Directions for this task
Pictures in the entries below are excluded; copy only the lines from the one containing "Model this scene" to the one containing "area((gx+2, gy, 11.2), 0.8, 360", both included.
*** Data lines ***
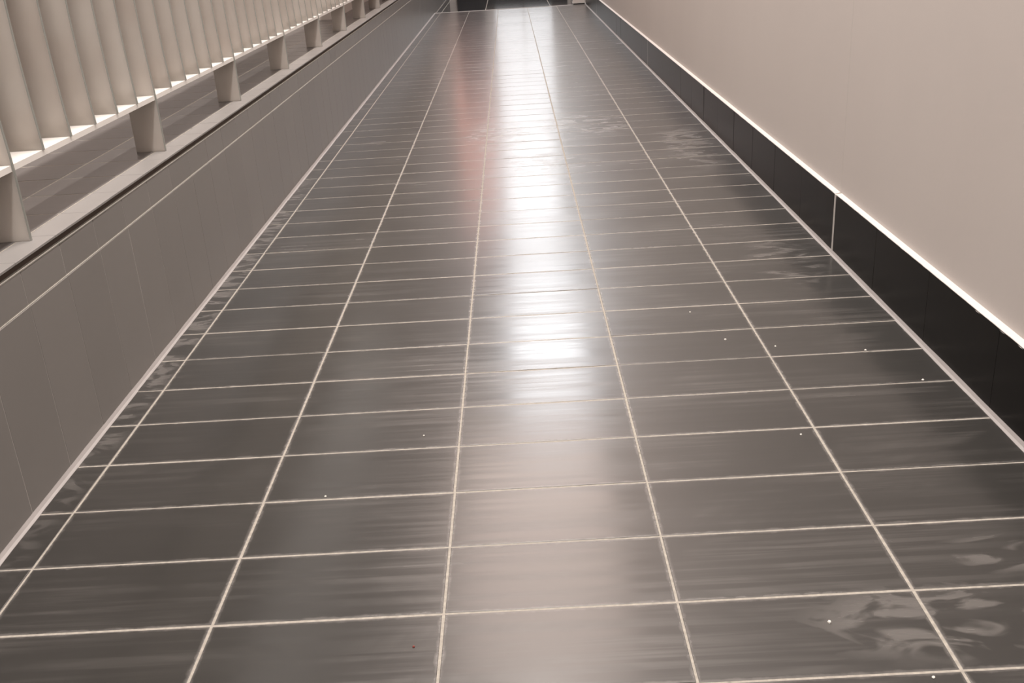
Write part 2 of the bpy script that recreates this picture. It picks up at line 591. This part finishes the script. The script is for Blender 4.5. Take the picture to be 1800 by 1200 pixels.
***
*** Data lines ***
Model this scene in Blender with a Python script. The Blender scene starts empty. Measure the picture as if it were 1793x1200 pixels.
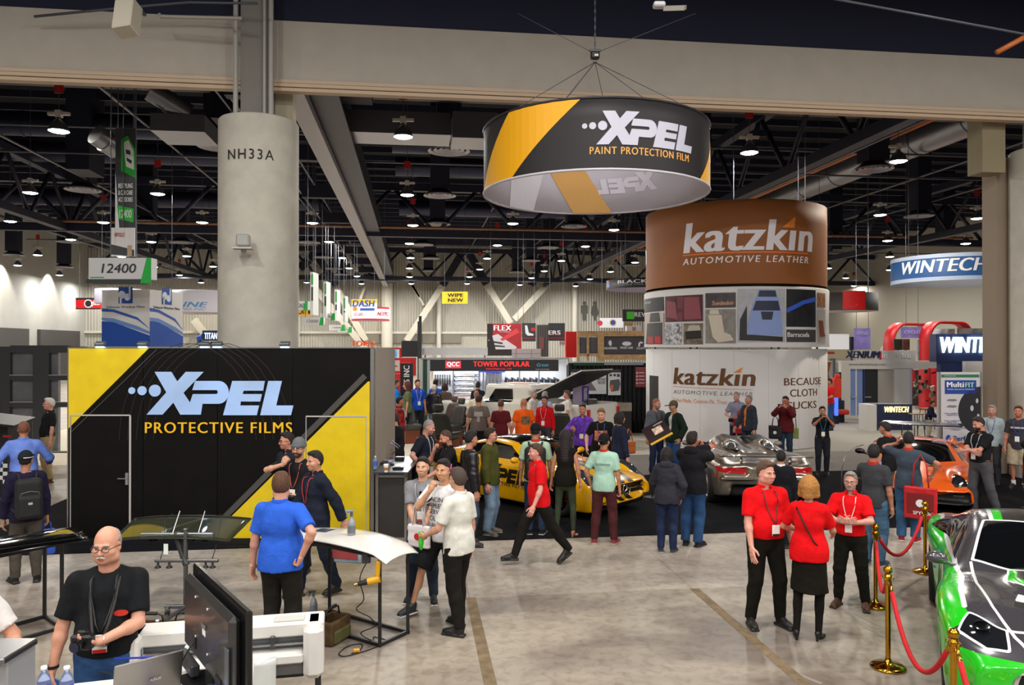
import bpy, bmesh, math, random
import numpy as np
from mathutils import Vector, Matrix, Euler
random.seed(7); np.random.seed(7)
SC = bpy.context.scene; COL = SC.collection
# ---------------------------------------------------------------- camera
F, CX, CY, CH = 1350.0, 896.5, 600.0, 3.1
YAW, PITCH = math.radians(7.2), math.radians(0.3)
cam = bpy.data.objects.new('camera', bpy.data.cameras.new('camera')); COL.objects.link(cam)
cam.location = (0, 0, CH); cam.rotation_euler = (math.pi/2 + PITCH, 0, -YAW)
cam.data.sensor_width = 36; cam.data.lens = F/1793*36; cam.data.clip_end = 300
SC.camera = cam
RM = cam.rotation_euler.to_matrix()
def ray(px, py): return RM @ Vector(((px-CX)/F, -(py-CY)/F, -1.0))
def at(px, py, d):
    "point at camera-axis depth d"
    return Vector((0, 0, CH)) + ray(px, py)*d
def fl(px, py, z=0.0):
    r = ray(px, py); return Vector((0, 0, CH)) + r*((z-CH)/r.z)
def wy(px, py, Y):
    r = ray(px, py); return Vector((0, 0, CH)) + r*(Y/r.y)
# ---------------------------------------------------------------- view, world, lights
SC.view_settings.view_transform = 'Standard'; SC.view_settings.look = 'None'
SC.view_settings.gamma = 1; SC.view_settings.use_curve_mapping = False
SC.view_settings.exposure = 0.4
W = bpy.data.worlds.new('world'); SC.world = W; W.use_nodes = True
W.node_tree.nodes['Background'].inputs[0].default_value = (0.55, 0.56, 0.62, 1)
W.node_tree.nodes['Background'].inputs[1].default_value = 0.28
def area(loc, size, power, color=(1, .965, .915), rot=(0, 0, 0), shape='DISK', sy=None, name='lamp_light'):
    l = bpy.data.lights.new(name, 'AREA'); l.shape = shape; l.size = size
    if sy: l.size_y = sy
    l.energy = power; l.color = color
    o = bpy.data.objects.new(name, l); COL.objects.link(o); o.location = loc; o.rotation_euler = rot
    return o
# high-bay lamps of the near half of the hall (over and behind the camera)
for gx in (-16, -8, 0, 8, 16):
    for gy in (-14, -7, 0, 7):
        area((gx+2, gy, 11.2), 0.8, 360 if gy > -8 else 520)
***
Solution for this exercise
Model this scene in Blender with a Python script. The Blender scene starts empty. Measure the picture as if it were 1793x1200 pixels.
import bpy, bmesh, math, random
import numpy as np
from mathutils import Vector, Matrix, Euler
random.seed(7); np.random.seed(7)
SC = bpy.context.scene; COL = SC.collection
# ---------------------------------------------------------------- camera
F, CX, CY, CH = 1350.0, 896.5, 600.0, 3.1
YAW, PITCH = math.radians(7.2), math.radians(0.3)
cam = bpy.data.objects.new('camera', bpy.data.cameras.new('camera')); COL.objects.link(cam)
cam.location = (0, 0, CH); cam.rotation_euler = (math.pi/2 + PITCH, 0, -YAW)
cam.data.sensor_width = 36; cam.data.lens = F/1793*36; cam.data.clip_end = 300
SC.camera = cam
RM = cam.rotation_euler.to_matrix()
def ray(px, py): return RM @ Vector(((px-CX)/F, -(py-CY)/F, -1.0))
def at(px, py, d):
    "point at camera-axis depth d"
    return Vector((0, 0, CH)) + ray(px, py)*d
def fl(px, py, z=0.0):
    r = ray(px, py); return Vector((0, 0, CH)) + r*((z-CH)/r.z)
def wy(px, py, Y):
    r = ray(px, py); return Vector((0, 0, CH)) + r*(Y/r.y)
# ---------------------------------------------------------------- view, world, lights
SC.view_settings.view_transform = 'Standard'; SC.view_settings.look = 'None'
SC.view_settings.gamma = 1; SC.view_settings.use_curve_mapping = False
SC.view_settings.exposure = 0.4
W = bpy.data.worlds.new('world'); SC.world = W; W.use_nodes = True
W.node_tree.nodes['Background'].inputs[0].default_value = (0.55, 0.56, 0.62, 1)
W.node_tree.nodes['Background'].inputs[1].default_value = 0.28
def area(loc, size, power, color=(1, .965, .915), rot=(0, 0, 0), shape='DISK', sy=None, name='lamp_light'):
    l = bpy.data.lights.new(name, 'AREA'); l.shape = shape; l.size = size
    if sy: l.size_y = sy
    l.energy = power; l.color = color
    o = bpy.data.objects.new(name, l); COL.objects.link(o); o.location = loc; o.rotation_euler = rot
    return o
# high-bay lamps of the near half of the hall (over and behind the camera)
for gx in (-16, -8, 0, 8, 16):
    for gy in (-14, -7, 0, 7):
        area((gx+2, gy, 11.2), 0.8, 360 if gy > -8 else 520)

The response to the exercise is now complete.